[Given task]: Look through the records below and give the number of lines holding the string "pixels", nothing more.

== Data ==

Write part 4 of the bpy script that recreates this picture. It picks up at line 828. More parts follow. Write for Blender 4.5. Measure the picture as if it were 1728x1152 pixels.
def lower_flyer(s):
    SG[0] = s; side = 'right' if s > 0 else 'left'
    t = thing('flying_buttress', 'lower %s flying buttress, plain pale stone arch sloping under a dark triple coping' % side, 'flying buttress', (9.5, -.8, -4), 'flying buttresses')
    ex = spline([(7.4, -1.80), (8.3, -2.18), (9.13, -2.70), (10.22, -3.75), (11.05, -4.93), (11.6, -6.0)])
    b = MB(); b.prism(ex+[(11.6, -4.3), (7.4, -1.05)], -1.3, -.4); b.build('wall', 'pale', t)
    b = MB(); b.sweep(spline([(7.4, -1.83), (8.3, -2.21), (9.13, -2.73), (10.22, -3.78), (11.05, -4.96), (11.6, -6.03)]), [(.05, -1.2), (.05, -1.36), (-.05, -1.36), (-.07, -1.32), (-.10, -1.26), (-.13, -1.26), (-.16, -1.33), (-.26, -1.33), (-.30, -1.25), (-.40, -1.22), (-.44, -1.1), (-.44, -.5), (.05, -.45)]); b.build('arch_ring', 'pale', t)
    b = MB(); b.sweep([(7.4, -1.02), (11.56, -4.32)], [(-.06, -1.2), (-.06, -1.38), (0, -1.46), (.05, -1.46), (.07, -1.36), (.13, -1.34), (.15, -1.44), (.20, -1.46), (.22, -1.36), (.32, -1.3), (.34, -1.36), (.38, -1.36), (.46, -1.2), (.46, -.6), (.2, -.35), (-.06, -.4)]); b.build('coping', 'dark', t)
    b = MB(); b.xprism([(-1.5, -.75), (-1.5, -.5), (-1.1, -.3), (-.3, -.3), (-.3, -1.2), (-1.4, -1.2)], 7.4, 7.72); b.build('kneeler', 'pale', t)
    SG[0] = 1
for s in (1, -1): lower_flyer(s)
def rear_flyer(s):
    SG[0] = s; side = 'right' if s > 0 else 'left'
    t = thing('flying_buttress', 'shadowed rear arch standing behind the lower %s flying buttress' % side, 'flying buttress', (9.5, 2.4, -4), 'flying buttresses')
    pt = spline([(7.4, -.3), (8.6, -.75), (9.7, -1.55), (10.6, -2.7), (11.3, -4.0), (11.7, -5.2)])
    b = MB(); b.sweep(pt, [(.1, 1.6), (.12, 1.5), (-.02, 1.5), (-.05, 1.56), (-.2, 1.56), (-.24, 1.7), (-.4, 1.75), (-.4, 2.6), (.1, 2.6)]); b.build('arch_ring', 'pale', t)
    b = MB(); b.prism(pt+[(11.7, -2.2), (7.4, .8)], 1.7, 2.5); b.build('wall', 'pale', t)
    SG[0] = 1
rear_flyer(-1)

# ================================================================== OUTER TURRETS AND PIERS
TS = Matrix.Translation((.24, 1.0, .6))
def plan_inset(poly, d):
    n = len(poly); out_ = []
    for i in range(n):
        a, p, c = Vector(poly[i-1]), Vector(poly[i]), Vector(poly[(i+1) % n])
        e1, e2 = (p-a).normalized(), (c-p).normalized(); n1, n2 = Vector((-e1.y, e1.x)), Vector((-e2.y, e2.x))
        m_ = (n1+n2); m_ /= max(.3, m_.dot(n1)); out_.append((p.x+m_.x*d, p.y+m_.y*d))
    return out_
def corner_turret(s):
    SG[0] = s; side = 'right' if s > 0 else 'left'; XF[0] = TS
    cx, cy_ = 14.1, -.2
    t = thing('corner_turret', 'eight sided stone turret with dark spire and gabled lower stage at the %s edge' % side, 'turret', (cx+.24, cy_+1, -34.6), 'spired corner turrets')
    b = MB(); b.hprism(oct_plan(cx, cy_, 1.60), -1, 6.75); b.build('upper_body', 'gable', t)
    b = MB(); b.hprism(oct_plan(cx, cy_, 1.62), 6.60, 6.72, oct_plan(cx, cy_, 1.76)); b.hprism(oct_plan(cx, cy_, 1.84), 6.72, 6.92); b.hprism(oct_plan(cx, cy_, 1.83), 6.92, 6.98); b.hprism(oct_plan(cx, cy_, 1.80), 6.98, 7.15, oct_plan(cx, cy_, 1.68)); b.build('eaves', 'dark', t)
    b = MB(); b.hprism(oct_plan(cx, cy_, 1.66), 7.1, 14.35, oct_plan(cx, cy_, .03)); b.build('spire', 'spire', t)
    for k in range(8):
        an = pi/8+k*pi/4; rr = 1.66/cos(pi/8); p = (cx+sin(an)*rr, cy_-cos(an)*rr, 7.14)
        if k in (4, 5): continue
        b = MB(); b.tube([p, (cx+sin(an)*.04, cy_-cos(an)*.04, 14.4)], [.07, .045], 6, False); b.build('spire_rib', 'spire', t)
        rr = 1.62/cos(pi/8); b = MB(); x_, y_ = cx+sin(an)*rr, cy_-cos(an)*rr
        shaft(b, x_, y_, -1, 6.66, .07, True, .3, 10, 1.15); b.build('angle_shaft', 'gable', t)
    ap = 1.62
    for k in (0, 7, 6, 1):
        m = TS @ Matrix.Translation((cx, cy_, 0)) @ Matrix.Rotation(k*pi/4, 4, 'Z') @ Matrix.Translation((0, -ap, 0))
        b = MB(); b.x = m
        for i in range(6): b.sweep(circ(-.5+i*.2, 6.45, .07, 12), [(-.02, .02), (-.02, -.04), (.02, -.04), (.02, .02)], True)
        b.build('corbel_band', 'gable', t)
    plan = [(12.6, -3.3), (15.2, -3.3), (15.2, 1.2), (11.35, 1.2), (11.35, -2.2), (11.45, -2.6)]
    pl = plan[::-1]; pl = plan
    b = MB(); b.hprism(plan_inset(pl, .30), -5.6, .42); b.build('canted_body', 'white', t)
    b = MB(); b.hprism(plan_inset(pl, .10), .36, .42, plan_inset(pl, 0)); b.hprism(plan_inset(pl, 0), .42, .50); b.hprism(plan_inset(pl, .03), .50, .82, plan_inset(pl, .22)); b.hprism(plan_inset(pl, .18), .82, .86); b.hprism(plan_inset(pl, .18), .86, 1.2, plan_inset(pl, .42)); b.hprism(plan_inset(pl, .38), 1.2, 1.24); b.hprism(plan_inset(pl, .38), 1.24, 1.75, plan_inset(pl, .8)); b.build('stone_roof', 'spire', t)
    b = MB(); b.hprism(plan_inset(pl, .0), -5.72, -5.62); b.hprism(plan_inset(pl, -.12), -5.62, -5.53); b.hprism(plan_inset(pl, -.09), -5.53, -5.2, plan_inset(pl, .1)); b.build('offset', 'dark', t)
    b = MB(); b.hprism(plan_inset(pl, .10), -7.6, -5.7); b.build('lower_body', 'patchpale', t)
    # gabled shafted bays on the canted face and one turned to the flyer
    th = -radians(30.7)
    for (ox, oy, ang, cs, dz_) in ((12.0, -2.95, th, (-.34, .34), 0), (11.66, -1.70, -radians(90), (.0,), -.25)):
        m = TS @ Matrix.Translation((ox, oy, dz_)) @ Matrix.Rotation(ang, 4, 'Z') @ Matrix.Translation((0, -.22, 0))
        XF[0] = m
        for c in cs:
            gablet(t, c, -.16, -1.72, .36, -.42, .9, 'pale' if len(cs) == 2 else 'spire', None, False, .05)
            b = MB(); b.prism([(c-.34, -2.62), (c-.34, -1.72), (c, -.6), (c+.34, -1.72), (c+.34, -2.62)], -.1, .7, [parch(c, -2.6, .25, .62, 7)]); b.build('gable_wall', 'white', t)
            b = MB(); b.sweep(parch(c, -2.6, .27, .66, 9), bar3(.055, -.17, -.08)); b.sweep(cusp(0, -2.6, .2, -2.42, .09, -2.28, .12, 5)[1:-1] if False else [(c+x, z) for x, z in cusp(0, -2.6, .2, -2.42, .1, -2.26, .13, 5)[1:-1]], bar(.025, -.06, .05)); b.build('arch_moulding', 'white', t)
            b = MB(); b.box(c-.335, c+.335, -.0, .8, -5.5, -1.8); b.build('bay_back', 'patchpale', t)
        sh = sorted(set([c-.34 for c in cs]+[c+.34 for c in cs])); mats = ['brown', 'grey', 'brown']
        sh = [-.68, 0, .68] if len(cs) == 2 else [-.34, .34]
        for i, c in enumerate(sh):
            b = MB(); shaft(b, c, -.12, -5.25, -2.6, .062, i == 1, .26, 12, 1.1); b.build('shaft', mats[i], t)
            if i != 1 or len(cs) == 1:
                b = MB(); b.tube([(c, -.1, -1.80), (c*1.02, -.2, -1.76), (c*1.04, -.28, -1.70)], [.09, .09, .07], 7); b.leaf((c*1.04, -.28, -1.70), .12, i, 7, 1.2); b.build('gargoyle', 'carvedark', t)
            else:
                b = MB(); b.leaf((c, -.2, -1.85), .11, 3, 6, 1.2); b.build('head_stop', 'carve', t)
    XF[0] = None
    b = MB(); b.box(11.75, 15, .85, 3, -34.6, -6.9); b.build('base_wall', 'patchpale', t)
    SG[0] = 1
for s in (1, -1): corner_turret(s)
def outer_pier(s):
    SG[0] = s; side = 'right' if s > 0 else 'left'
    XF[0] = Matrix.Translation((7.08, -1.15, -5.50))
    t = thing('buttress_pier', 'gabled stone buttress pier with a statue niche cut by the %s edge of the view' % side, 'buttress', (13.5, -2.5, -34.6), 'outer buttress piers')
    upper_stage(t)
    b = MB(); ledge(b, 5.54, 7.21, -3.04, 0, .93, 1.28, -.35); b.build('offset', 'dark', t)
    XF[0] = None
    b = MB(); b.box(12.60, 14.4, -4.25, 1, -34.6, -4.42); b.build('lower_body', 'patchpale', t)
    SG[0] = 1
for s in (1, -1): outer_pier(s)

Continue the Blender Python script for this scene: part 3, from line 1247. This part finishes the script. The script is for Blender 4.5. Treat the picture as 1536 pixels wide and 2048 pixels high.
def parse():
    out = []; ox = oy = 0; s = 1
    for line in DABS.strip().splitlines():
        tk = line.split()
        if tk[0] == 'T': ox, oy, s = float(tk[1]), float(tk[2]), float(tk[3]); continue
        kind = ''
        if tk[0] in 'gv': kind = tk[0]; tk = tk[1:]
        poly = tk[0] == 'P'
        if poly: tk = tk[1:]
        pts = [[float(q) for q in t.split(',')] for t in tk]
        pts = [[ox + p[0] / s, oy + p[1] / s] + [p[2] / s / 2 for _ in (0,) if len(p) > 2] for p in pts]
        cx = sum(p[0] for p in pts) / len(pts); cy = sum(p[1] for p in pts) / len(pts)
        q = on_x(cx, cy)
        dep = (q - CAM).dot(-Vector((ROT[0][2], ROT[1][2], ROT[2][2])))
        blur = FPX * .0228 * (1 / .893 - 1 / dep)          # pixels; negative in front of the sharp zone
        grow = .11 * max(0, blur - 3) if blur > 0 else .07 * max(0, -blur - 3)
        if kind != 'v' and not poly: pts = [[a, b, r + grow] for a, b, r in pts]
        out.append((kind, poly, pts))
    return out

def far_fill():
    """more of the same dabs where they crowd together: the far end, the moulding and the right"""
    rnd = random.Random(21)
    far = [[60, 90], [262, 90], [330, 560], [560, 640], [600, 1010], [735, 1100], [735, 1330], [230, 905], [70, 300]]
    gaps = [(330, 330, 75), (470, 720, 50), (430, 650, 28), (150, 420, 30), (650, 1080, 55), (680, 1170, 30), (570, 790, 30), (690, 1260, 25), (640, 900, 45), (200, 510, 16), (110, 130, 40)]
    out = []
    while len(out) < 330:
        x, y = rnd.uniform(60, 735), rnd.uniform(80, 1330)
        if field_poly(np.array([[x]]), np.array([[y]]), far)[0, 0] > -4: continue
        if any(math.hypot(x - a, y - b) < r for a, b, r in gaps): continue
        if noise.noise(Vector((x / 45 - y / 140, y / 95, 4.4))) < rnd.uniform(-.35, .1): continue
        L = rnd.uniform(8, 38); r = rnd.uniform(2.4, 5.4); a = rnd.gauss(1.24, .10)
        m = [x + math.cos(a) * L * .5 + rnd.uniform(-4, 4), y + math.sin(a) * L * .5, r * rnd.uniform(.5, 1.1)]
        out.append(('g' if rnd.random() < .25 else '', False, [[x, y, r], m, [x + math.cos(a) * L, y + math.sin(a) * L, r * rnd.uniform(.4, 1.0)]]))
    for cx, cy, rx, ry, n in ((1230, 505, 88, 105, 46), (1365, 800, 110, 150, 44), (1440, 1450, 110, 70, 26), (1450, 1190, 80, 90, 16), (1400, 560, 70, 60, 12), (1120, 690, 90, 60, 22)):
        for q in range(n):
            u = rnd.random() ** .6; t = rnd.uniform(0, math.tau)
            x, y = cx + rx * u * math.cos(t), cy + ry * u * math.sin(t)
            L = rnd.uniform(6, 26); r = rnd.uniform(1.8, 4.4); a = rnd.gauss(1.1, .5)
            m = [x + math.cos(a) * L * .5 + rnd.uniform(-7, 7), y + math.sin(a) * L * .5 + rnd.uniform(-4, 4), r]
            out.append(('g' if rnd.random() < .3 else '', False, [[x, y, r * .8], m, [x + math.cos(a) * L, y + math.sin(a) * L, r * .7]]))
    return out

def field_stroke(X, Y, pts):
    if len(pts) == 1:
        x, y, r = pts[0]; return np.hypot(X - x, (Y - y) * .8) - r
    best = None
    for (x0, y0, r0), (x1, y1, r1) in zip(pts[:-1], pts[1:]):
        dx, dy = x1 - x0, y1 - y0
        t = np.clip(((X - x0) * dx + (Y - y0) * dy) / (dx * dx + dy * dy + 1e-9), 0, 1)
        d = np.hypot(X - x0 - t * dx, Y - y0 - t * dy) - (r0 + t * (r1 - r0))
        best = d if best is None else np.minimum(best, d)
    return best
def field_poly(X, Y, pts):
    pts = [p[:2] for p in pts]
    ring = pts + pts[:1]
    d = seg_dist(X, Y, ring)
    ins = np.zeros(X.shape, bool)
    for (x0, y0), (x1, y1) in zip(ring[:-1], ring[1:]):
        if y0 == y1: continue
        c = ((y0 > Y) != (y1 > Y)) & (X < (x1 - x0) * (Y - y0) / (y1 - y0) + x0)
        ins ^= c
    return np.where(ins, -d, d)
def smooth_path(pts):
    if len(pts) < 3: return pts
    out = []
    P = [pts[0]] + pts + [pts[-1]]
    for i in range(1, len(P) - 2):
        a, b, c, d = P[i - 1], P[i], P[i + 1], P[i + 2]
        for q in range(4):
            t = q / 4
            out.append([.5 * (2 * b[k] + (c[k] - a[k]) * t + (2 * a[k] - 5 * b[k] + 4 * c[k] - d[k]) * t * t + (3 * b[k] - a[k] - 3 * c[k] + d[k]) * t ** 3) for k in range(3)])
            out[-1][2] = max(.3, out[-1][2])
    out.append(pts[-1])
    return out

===

[Written answer]: 3